A Agência Nacional de Vigilância Sanitária (Anvisa) tem sido um alvo de críticas frequentes por manter uma postura mais rigorosa. Além disso, há grande movimentação para evitar que os casos de intoxicação por defensivos agrícolas sejam comunicados às autoridades de saúde, o que cria, segundo ela, certa invisibilidade em torno do tema, na medida em que não aparece nas estatísticas oficiais.

“As empresas querem que a gente prove que determinado agrotóxico provoca câncer, querem que apresentemos o número de mortos como argumento. A gente precisa construir o debate sobre o princípio da precaução: se tem risco, elas que provem que não causa câncer”, desafia.

Conscientização

O assentamento Dom Tomaz tem 63 famílias distribuídas ao longo de 300 hectares – outros 300 são de área de preservação. Cada família produz, para subsistência e para o mercado interno, verduras e legumes em geral.
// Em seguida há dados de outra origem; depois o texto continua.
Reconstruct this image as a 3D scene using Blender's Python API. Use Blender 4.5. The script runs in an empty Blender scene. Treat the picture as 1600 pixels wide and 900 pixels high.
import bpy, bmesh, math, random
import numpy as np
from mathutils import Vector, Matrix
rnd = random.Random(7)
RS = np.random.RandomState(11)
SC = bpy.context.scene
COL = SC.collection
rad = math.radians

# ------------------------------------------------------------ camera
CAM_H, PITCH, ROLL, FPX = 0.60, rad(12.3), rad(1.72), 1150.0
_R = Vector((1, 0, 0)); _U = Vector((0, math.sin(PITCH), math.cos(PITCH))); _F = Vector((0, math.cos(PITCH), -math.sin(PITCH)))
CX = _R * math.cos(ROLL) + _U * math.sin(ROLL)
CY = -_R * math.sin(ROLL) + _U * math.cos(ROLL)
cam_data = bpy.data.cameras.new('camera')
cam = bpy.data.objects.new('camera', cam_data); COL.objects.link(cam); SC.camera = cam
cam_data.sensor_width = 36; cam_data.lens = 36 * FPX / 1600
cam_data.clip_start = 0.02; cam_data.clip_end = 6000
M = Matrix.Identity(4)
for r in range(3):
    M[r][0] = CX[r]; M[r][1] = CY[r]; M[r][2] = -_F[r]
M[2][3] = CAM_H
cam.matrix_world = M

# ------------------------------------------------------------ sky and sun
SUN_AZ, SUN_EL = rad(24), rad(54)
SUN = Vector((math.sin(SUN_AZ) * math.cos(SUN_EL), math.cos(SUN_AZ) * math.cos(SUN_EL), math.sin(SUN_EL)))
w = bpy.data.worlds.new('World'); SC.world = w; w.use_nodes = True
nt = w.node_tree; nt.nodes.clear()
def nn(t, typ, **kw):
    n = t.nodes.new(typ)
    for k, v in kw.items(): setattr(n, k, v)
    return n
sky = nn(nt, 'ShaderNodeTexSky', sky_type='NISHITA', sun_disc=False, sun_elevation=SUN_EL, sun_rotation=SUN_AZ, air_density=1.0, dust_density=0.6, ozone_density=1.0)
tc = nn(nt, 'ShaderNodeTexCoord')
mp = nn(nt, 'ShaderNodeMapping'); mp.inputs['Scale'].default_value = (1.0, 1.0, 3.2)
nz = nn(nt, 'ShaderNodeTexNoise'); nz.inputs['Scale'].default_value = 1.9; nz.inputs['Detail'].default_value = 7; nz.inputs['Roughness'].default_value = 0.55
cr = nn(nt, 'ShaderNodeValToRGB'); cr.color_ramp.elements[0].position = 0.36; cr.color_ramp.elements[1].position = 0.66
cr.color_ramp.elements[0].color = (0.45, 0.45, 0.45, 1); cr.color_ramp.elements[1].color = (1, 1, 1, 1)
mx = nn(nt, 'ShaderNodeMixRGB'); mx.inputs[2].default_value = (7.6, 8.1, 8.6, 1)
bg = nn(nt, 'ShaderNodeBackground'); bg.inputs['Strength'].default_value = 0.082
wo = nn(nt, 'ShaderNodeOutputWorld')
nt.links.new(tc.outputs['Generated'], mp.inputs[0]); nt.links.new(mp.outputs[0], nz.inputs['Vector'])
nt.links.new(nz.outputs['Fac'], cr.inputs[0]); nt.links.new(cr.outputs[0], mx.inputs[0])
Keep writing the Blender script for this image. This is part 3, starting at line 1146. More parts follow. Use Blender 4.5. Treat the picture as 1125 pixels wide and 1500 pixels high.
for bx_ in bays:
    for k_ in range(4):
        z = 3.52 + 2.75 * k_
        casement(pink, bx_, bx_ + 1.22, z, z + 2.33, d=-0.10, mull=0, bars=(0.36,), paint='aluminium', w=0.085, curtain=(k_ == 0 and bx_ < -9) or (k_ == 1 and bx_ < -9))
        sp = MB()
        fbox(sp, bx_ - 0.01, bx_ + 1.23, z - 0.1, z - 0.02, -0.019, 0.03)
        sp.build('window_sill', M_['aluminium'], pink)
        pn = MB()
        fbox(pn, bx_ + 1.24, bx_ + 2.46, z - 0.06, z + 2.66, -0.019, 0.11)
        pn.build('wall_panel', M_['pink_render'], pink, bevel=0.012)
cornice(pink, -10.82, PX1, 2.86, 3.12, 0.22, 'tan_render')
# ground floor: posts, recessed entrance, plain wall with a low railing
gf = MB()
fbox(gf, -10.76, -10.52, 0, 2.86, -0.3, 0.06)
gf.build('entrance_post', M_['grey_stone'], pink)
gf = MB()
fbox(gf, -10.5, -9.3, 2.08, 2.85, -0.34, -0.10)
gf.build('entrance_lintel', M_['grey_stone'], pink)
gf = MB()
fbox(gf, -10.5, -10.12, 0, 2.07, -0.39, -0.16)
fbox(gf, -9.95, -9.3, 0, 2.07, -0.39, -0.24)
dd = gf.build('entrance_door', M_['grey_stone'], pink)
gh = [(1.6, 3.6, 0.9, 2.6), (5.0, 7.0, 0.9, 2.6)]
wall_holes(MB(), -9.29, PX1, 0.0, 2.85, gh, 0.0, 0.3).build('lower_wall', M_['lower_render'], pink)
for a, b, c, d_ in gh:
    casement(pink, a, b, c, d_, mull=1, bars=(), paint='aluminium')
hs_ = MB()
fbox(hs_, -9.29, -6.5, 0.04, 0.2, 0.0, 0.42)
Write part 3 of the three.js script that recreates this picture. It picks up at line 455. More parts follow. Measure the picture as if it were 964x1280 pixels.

Hoje, é consenso dentro do MST a questão de que a produção deve ser feita sob a perspectiva agroecológica, com respeito ao meio ambiente e sem o uso de agrotóxicos.

Lourival Plácido de Paula, da direção estadual dos sem-terra, lembra, no entanto, que demorou para que caísse em descrédito a crença de que o modelo de produção convencional era o mais eficiente para dar conta de um abastecimento justo e barato. “Com o tempo é que os efeitos desse sistema na agricultura começam a se mostrar cada vez mais graves para a economia e para a população. É um modelo de concentração da riqueza na mão das empresas”

Na segunda parte do seminário, os produtores de diversas partes do estado trocaram experiências, debateram os estudos apresentados por Raquel Rigotto e delinearam estratégias para que as informações sejam levadas a outros assentamentos e a outros movimentos.

Jade Percassi, do setor de educação do MST paulista, considera que o fundamental será discutir maneiras de acabar com a invisibilidade do problema perante a população, tendo como foco a necessidade de restabelecer uma relação saudável entre o humano e a natureza.

“Na sociedade, o debate sobre agrotóxicos não existe. Isso tem efeitos nefastos sobre a saúde da população. Além disso, é um problema para a nossa soberania, pois a agricultura fica nas mãos de seis empresas transnacionais que não dão atenção às questões sociais e ambientais em torno deste veneno”, analias Jade.